The mysql_query() statement is outside/after the end of the if($_POST['action'] == 'Register'){} conditional statement where the $query variable is defined, so, every time the page is requested, regardless of the $_POST['action'] value, $query is referenced, resulting in a php error being generated.

 

The mysql_query() statement should be inside the  if($_POST['action'] == 'Register'){...} conditional statement where the $query variable is defined so that it is only executed when the form was submitted and the $query variable has a value.

 

Also, your if/elseif logic testing the $_POST['newsletter'] value allows the query to be executed when the $_POST['newsletter'] value does not match any of the possible choices. You should make sure that value is one of the choices. If it is not, you should output a user messages alerting them that an invalid value was selected and don't execute the query.

 

Finally, if after making those changes to the logic, you think you are submitting one of the choices but your code did not match it, you would need to troubleshoot what the actual submitted value is. Using echo or var_dump on the $_POST['newsletter'] variable would display what it contains.

[Psycho]

Comments, comments, comments - Use Them! A good programmer writes just as many lines of comments as he does of code (if not more).
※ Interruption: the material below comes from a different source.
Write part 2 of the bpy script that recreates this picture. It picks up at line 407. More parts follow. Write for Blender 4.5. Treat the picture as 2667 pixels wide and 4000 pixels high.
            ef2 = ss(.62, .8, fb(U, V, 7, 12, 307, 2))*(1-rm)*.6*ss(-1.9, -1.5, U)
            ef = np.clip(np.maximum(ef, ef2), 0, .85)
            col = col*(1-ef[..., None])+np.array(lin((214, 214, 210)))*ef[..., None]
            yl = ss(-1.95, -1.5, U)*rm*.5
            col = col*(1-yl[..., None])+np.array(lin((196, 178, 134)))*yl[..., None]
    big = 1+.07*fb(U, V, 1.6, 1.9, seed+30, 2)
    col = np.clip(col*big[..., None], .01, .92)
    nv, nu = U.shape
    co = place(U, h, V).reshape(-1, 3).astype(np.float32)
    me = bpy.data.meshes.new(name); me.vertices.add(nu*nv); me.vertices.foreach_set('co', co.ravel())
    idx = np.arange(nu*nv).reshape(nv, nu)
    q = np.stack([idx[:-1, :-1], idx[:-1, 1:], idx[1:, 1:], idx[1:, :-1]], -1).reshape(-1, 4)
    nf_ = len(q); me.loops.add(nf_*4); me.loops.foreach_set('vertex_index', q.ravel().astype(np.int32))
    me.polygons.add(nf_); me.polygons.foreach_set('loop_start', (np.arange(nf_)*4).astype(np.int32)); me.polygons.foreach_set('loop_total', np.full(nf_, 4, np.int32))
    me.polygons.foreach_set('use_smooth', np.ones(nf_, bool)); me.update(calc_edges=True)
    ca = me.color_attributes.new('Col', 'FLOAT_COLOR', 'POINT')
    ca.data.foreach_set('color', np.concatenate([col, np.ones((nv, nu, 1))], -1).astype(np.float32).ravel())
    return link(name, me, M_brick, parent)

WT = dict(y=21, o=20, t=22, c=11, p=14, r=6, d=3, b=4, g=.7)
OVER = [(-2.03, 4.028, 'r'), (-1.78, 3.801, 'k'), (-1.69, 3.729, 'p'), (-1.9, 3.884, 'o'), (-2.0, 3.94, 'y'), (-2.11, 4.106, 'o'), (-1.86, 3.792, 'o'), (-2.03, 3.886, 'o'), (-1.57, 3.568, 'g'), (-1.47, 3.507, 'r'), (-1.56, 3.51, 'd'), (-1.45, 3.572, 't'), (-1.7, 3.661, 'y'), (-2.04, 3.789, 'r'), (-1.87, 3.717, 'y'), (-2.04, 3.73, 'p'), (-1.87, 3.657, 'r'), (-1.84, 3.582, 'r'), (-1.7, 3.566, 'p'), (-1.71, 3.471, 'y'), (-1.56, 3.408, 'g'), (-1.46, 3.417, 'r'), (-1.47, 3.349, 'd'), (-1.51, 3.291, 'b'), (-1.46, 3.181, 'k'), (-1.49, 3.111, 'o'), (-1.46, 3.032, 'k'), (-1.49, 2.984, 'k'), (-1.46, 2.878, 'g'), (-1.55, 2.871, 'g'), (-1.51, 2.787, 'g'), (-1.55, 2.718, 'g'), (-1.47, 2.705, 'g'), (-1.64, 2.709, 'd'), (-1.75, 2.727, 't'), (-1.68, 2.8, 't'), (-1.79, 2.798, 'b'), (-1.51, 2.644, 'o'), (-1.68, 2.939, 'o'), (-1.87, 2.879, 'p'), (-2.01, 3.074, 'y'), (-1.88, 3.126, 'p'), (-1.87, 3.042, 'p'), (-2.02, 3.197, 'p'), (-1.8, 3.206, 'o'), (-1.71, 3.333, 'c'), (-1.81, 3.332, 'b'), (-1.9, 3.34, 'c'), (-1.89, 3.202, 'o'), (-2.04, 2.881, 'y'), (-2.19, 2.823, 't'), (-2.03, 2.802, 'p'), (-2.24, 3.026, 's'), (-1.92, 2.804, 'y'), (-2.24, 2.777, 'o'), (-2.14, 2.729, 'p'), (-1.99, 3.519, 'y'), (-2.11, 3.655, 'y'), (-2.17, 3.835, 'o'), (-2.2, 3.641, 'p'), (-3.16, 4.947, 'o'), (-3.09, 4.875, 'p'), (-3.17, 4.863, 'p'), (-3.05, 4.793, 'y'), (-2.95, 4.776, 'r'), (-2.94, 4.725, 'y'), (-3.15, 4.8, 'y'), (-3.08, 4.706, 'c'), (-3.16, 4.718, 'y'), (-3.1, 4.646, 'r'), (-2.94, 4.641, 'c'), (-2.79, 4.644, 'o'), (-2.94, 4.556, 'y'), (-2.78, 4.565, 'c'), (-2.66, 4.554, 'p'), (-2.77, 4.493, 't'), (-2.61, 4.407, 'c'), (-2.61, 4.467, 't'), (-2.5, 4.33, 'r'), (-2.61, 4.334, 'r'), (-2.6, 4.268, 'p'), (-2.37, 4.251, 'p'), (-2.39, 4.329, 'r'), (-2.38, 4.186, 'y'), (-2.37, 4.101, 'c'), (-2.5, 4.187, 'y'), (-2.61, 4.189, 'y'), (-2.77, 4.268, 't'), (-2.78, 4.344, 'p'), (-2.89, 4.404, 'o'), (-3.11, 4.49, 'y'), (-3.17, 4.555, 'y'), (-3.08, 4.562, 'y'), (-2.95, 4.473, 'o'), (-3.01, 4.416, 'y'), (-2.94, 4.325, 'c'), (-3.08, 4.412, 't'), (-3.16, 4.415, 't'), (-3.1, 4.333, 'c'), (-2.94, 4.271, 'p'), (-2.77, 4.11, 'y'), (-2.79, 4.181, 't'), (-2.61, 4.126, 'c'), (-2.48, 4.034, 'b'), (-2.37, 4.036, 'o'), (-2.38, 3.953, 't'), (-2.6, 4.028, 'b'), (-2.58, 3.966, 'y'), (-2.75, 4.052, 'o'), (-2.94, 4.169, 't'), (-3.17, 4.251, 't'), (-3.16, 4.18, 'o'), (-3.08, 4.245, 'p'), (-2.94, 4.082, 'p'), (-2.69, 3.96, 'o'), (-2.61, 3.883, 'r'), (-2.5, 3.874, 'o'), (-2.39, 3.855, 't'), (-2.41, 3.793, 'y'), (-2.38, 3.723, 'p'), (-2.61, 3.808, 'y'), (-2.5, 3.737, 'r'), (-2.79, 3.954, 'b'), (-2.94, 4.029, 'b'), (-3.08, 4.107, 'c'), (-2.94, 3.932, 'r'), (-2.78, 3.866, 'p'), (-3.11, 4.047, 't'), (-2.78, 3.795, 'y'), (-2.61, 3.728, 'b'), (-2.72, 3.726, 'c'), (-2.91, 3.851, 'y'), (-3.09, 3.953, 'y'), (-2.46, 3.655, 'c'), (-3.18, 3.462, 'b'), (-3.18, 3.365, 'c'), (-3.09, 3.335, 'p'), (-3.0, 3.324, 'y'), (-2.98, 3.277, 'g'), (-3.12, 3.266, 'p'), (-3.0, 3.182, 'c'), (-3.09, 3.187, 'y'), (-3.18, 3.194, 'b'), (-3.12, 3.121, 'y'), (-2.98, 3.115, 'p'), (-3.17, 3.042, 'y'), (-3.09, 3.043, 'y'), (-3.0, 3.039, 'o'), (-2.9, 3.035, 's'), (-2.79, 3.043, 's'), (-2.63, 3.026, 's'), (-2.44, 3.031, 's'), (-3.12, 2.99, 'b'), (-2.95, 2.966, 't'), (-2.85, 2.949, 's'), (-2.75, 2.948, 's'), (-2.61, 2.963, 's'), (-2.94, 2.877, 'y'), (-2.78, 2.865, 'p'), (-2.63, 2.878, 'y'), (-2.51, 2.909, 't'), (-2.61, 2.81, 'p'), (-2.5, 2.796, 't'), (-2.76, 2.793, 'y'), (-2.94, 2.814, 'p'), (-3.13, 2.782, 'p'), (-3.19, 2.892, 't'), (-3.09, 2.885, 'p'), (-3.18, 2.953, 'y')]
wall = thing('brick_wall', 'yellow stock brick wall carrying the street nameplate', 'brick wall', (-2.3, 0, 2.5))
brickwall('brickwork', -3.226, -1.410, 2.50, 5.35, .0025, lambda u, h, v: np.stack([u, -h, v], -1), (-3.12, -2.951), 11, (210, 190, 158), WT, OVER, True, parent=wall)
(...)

By adding comments, it gives context to the code and many times you can "see" logical mistakes that have been done.

 

In addition to what PFMaBiSmAd stated I think there must be another problem if you cannot register for the other two options. But, I have to ask, why are there THREE values and not TWO? You only need a "mens" value and a "womens" value - both in your form and in the database. The database table should have a field for the email address and then two fields to specify mens and womens which would be 0 (not selected) or 1 (selected). I don't know what your form looks like but, personally, I would use two checkboxes.

 

Also, if something doesn't operate as you expect - add debugging code to echo variables and results to the page to see what went wrong where.

 

Here is some updated code - I give no warranty as to whether it fixes your problems, but it should help identify the problem.

<?php

if ($_POST['action'] == 'Register')
{
    #Only need to connect to database if there was data submitted
    //Connect to DB server
    $link = mysql_connect('localhost', 'testusr', 'testpw');
    if(!$link)
    {
        die("Unable to connect to database");
    }
    //Select database
    if(!mysql_select_db('testdb', $link))
    {
        die("Unable to select database";
    }

    //Validate email address
    $email = mysql_real_escape_string(trim($_POST['e-mail']));
    if(empty($email))
    {
        echo "Error: Email address is required";
    }
    else
    {
        //Generate query based upon newsletter selection
        $query = false;
        if ($_POST['newsletter'] == 'Mens')
        {
            $query = "INSERT INTO newsletters(mens) VALUES('$email')";
        }
        elseif ($_POST['newsletter'] == 'Mens & Womens')
        {
            $query = "INSERT INTO newsletters(mensandwomens) VALUES('$email')";
        }
        elseif ($_POST['newsletter'] == 'Womens')
        {
            $query = "INSERT INTO newsletters(womens) VALUES('$email')";
        }

        //Check that a valid selection was made
        if(!$query)
        {
            echo "Error: No valid newsletter selection made: '{$_POST['newsletter']}'";
        }
        else
        {
            //Run query
            if(!mysql_query($query))
            {
                echo "Error: Unable to add record.";
                echo "<br>Query: {$query}<br>Error: " . mysql_error(); #only enable this line for debugging
            }
            else
            {
                echo "Your submission has been registered";
            }
        }
    }
    //Close DB connection
    mysql_close($link);
}

?>